Skip the pictures. Set down, word for word, the lines from the start of the material up to and including the line with "SEATJ, SEATR): bpy.data.objects.remove(s)".

>> Start Supplied information

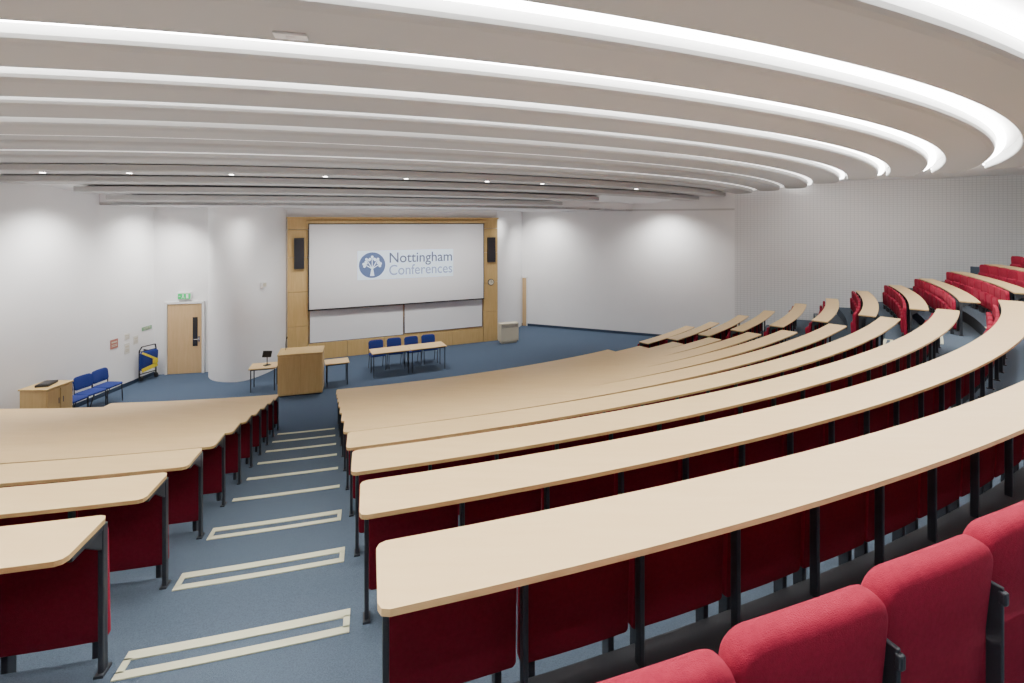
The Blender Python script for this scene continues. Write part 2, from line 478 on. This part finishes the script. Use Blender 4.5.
for th0, th1 in ((16.95, tce(-2)-.5), (trs(-2), 67.5)):
    th = th0; i = 0
    while th < th1 and i < 22:
        t_ = th+SPR/2
        if th0 < 20:
            x, y = P(-2, t_, -.03+.02*(min(t_, 22)-17.7))
            e = empty('auditorium_seat', (x, y, zt(-2)), math.radians(t_))
            for s in (BACKR, PAD, POST): inst(s, e)
        else:
            x, y = P(-2, t_, -.42)
            e = inst(SEATR, None, (x, y, zt(-2)), math.radians(t_))
        tag(e, LR, 'seat', 'red seats of the rear row')
        th += SPR; i += 1
for s in (BACK, BACKT, BACKR, PAD, BRK, POST, SEATJ, SEATR): bpy.data.objects.remove(s)

# ------------------------------------------------------------ front wall furniture
S0 = Vector((-7.15, 15.35)); SD = (Vector((-.56, 18.25))-S0).normalized(); SN = Vector((SD.y, -SD.x))
ANG = math.atan2(SD.y, SD.x)
def W(s, out, z=0.): q_ = S0+SD*s+SN*out; return (q_.x, q_.y, z)
pan = empty('wall_panelling', W(0, 0, 0), ANG)
tag(pan, 'oak-veneered wall panelling framing the projection screen', 'wall panelling')
def pbox(name, s0, s1, z0, z1, o0, o1, mat, parent, bev=0.):
    mb = MB(); mb.box(((s0+s1)/2, -(o0+o1)/2, (z0+z1)/2), (s1-s0, abs(o1-o0), z1-z0), 0, bev=bev)
    o = mb.obj(name, mat); o.parent = parent; return o
for i, (z0, z1) in enumerate(((0, 1.1), (1.11, 2.2), (2.21, 3.3), (3.31, 4.20))):
    pbox('panel', .02, .62, z0, z1, .0, .10, M_panel, pan, .004)
    pbox('panel', 6.62, 7.18, z0, z1, .0, .10, M_panel, pan, .004)
pbox('top_panel', .02, 7.18, 4.21, 4.55, 0, .10, M_panel, pan, .004)
for i in range(5):
    pbox('lower_panel', .63+i*1.196, .63+(i+1)*1.196-.01, 0., .52, .0, .10, M_panel, pan, .004)
pbox('cornice', 0, 7.2, 4.55, 4.60, 0, .16, M_panel, pan)
pbox('back_panel', .63, 6.61, .53, 4.2, 0, .04, M_panel, pan)
for s0, s1, z0 in ((.66, 3.67, .54), (3.69, 6.58, .58)):
    e = empty('whiteboard', W(s0, .065, z0), ANG)
    tag(e, 'wide white writing board with thin aluminium frame', 'whiteboard', 'whiteboards below the screen')
    L = s1-s0; hh = 1.04
    mb = MB(); mb.box((L/2, 0, hh/2), (L, .03, hh), 0); o = mb.obj('board_surface', M_board); o.parent = e
    mb = MB()
    for c_, d_ in (((L/2, -.01, hh), (L, .03, .02)), ((L/2, -.01, 0), (L, .03, .02)), ((.01, -.01, hh/2), (.02, .03, hh)), ((L-.01, -.01, hh/2), (.02, .03, hh))): mb.box(c_, d_)
    o = mb.obj('frame', M_chrome); o.parent = e
e = empty('projection_screen', W(.63, .20, 1.60), ANG)
tag(e, 'large white projection screen with black border showing a conference logo', 'projection screen')
L = 5.96; hh = 2.79
mb = MB(); mb.box((L/2, 0, hh/2), (L, .02, hh), 0); o = mb.obj('screen_surface', M_screen); o.parent = e
mb = MB()
for c_, d_ in (((L/2, -.012, hh-.012), (L+.02, .03, .025)), ((L/2, -.012, .02), (L+.02, .04, .04)), ((.01, -.012, hh/2), (.025, .03, hh)), ((L-.01, -.012, hh/2), (.025, .03, hh))): mb.box(c_, d_)
o = mb.obj('screen_border', M_black); o.parent = e
mb = MB(); mb.box((L/2, .04, hh+.04), (L+.1, .10, .10), 0, bev=.02); o = mb.obj('screen_housing', M_panel); o.parent = e
mb = MB(); mb.box((1.51+1.63, -.014, .92+.475), (3.28, .006, .96)); o = mb.obj('projected_image', M_proj); o.parent = e
def disc(mb, cx_, cz_, r, y, seg=16):
    mb.add([(cx_+r*math.cos(2*math.pi*i/seg), y, cz_+r*math.sin(2*math.pi*i/seg)) for i in range(seg)], [list(range(seg))])
cx_, cz_ = 1.97, 1.395
mb = MB(); disc(mb, cx_, cz_, .43, -.020, 48); o = mb.obj('logo_disc', M_logo); o.parent = e
mb = MB()
mb.add([(cx_-.07, -.024, cz_-.36), (cx_+.07, -.024, cz_-.36), (cx_+.025, -.024, cz_-.10), (cx_-.025, -.024, cz_-.10)], [[0, 1, 2, 3]])
for ang_, ln in ((90, .34), (58, .32), (122, .32), (28, .28), (152, .28)):
    a_ = math.radians(ang_); bx = cx_; bz = cz_-.12
    ex = bx+ln*math.cos(a_); ez = bz+ln*math.sin(a_)+.02; nx = -math.sin(a_)*.014; nz = math.cos(a_)*.014
    mb.add([(bx+nx, -.024, bz+nz), (bx-nx, -.024, bz-nz), (ex-nx, -.024, ez-nz), (ex+nx, -.024, ez+nz)], [[0, 1, 2, 3]])
    for da in (-13, 0, 13):
        aa = math.radians(ang_+da); rr_ = ln*(1.10 if da == 0 else .92)
        disc(mb, bx+rr_*math.cos(aa), bz+rr_*math.sin(aa)+.02, .045, -.025)
o = mb.obj('tree_emblem', M_proj); o.parent = e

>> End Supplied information

### Answer for the task
The Blender Python script for this scene continues. Write part 2, from line 478 on. This part finishes the script. Use Blender 4.5.
for th0, th1 in ((16.95, tce(-2)-.5), (trs(-2), 67.5)):
    th = th0; i = 0
    while th < th1 and i < 22:
        t_ = th+SPR/2
        if th0 < 20:
            x, y = P(-2, t_, -.03+.02*(min(t_, 22)-17.7))
            e = empty('auditorium_seat', (x, y, zt(-2)), math.radians(t_))
            for s in (BACKR, PAD, POST): inst(s, e)
        else:
            x, y = P(-2, t_, -.42)
            e = inst(SEATR, None, (x, y, zt(-2)), math.radians(t_))
        tag(e, LR, 'seat', 'red seats of the rear row')
        th += SPR; i += 1
for s in (BACK, BACKT, BACKR, PAD, BRK, POST, SEATJ, SEATR): bpy.data.objects.remove(s)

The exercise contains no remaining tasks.